Wednesday, January 25, 2012

No forgiveness!

The so called profound statement is easy to understand yet doesn't make sense. It's trying to say that if you don't forgive, you'll surely feel just as bad as the person who wronged you, but whoever said that must have done a lot of bad things and tried to get people to like him. I'm a strong believer in fairness, which it isn't really fair if someone does something really terrible and all they can say is "sorry." Forgiving someone is like saying that it's fine and we should forget about it, although some things just can't be forgotten. The only way someone could get some forgiveness from me is if they were truly innocent.
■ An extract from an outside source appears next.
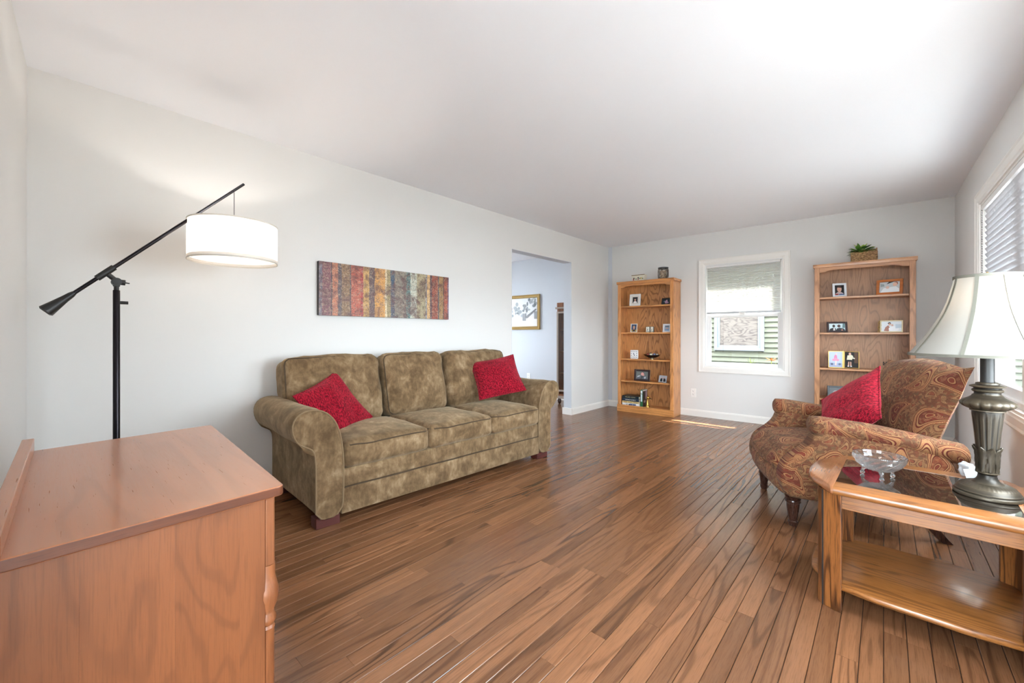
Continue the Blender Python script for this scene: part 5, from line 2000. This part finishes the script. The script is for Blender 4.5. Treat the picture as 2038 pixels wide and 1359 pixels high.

Thursday, January 19, 2012

Fly on the Wall

If I was able to be a fly on the wall in any future conversation, I think it would be best for job interviews. I could overhear what the questions were, and one-up the person before me. In past situations it would be applicable in situations where I could find out if was going to be in trouble and if I was I could find a suitable hiding spot.

Tuesday, January 10, 2012

Squatalla, the Perfect Country

My perfect utopia would be situated near the United States on a secluded island. Near there, we could still partake in trade, while still staying away from the temptations ever prevalent in the U.S. The population would consist of good natured smart people throughout the world. A secret society would be made specifically to find said people. People would be required to not make stupid comments, but instead, make constructive or snarky yet funny comments if you need to say anything at all. The country would be run by a committee of people aged twenty to thirty years old. That way, we could keep things fresh without the clouded judgement of the elderly.